In 2016, then-candidate Donald Trump tapped into the populist moment by railing against Wall Street and promising to deliver blue-collar manufacturing jobs back to the industrial Midwest. He also has a history with the idea of a wealth tax.
In 1999, while contemplating a presidential bid on the Reform Party ticket, Trump proposed a one-time 14.25 percent tax on those with over $10 million in wealth in order to entirely wipe out the national debt.
“By my calculations, 1 percent of Americans, who control 90 percent of the wealth in this country, would be affected by my plan,” Trump said at the time, sounding very much like Warren does today. Trump has long since abandoned that idea, focusing instead on wedge issues like immigration to target voters concerned about their jobs and wages as well as those worried about demographic changes in the country.
But he may have vulnerability on the tax issue heading into 2020 given his biggest legislative accomplishment as president so far was a $2 trillion tax cut that showered most of its benefits on corporate America while offering much smaller reductions to middle-class taxpayers.
Republicans believe the plan will ultimately lead to consistently faster growth and higher wages. But for now, polls consistently show the tax cut faring poorly. The latest POLITICO/Morning Consult poll found that 33 percent said the bill helped the economy, 41 percent said it hurt or made no difference and 25 percent said they didn’t know or had no opinion. Also in the poll, 65 percent said the nation was on the wrong track and 56 percent disapproved of Trump’s job as president.

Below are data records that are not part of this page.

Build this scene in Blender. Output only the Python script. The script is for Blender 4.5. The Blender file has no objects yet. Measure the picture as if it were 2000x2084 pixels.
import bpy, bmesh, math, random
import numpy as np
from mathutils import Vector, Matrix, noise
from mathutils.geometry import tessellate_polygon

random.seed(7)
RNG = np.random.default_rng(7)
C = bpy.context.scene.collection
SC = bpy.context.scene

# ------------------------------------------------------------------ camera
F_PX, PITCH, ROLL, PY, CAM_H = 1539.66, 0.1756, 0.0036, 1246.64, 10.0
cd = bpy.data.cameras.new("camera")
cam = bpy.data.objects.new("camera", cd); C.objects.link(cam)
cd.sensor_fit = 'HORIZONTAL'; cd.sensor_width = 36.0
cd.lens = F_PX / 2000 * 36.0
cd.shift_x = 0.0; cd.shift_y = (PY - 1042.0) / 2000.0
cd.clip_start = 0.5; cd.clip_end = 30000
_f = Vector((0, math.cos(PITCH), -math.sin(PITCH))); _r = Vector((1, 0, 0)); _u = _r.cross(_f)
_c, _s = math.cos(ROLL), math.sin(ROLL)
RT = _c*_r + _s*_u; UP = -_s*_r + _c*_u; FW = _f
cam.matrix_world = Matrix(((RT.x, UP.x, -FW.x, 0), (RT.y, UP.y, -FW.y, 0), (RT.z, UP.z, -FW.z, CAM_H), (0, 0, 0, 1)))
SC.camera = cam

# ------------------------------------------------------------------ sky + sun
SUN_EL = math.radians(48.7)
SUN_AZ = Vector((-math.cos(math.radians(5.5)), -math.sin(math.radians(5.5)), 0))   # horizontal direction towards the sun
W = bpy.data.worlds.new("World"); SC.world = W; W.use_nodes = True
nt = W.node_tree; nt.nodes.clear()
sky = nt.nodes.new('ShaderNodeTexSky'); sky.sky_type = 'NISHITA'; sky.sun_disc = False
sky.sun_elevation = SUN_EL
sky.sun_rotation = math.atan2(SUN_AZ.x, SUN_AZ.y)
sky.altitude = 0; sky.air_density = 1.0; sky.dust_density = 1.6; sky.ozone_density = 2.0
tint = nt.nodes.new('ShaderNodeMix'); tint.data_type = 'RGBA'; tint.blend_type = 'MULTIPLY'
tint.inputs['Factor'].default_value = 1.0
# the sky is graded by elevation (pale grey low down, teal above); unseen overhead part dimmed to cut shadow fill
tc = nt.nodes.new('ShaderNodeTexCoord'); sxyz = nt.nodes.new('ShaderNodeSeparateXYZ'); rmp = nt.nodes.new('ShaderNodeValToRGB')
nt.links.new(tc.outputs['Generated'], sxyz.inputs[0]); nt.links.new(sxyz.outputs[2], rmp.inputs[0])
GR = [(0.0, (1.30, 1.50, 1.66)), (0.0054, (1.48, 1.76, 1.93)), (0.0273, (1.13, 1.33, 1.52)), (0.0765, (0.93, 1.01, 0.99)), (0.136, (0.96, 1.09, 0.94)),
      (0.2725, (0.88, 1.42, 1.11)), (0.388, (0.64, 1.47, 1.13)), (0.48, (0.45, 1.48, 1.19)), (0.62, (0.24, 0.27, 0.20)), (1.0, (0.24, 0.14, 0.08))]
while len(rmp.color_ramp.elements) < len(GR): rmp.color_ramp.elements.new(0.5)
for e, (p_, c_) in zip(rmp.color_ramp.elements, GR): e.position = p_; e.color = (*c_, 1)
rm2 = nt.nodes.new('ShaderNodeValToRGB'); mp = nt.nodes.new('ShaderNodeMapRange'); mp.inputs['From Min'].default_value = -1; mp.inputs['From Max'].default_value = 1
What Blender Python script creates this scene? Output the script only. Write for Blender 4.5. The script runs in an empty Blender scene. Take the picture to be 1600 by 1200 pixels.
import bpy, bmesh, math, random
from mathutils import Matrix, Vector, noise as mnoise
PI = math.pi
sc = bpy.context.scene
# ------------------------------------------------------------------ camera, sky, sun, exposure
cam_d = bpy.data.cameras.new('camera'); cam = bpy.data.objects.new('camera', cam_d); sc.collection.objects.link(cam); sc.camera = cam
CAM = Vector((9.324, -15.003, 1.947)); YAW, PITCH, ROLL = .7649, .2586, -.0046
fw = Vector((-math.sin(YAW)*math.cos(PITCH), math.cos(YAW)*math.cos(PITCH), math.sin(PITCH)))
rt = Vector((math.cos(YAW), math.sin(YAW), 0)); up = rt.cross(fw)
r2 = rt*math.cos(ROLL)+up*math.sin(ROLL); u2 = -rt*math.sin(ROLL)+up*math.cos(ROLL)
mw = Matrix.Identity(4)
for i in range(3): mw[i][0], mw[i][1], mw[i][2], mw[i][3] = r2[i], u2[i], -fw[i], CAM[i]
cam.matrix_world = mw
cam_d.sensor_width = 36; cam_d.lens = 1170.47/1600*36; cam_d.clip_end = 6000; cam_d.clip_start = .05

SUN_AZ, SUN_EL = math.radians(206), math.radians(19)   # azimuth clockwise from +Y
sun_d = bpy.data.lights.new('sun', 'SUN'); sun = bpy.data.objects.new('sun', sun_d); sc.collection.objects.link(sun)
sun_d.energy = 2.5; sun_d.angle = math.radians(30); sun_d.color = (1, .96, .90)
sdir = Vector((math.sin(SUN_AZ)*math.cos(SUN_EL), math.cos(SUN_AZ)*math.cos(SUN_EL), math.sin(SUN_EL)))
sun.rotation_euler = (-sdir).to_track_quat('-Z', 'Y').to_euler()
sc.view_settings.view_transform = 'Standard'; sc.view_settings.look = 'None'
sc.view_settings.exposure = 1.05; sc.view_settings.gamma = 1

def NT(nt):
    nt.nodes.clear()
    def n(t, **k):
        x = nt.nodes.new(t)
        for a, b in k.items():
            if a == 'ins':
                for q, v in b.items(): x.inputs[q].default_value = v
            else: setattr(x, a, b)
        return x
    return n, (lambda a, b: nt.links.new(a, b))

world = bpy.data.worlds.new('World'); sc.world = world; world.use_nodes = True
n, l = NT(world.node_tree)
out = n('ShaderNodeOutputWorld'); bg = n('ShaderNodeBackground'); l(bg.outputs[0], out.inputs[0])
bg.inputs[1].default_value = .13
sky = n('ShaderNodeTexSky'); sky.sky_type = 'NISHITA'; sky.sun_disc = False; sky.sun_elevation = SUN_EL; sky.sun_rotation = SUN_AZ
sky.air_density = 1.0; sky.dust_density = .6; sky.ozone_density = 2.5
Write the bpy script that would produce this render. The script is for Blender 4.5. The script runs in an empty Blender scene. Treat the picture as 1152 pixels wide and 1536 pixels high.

The top issue for voters in the poll was the economy, including taxes, wages, unemployment and spending, with 27 percent citing it as their top concern. Security issues, including the border, came in second at 23 percent.
The idea of making the rich pay more has also caught on in some unlikely corners of the corporate world. “I believe that individuals earning the most can afford to pay more,” JPMorgan Chase CEO Jamie Dimon said last week. “And I have no problem paying higher taxes to address some of the fundamental challenges and inequities in our society.”
Republicans are watching the rising support for dramatically higher taxes on the wealthy with some concern, given their brand for decades has been around slashing taxes and reducing the role of government.
“The wrong approach is to try and argue this from a purely ideological lens,” said Kevin Madden, a partner at Hamilton Place Strategies and top adviser to Mitt Romney’s 2012 presidential campaign. “Arguing it ideologically puts you into a corner where it looks like you are defending the ultra-rich, and that’s just not a good place to be politically right now.”
Madden said Romney suffered on this point. “This is one of the problems we had in 2012, where at times it looked like Mitt was teaching a course on economics,” he said. “If you are going to push back on the idea of all these taxes, you have to have a compelling case for why a punitive approach on one sector of the economy won’t solve the problem of inequality, and then marry that to a comprehensive plan to address the income gap.”
Cembalest said he takes no position on the wisdom of the Warren or Ocasio-Cortez proposals. And he acknowledged the rise of inequality. But he said it’s important to note it’s not true that taxes now are dramatically lower than in the pre-Reagan years when the marginal rate was as high as 94 percent. Using “effective tax rates” calculated by the CBO, he said the percentage of income paid by the top 1 percent of earners right now is not much different than it was in the 1970s.
“It’s a sloppy argument because the marginal rate on the last dollar of income doesn’t take into account deductions,” he said. “You could almost say the top marginal rate is meaningless.”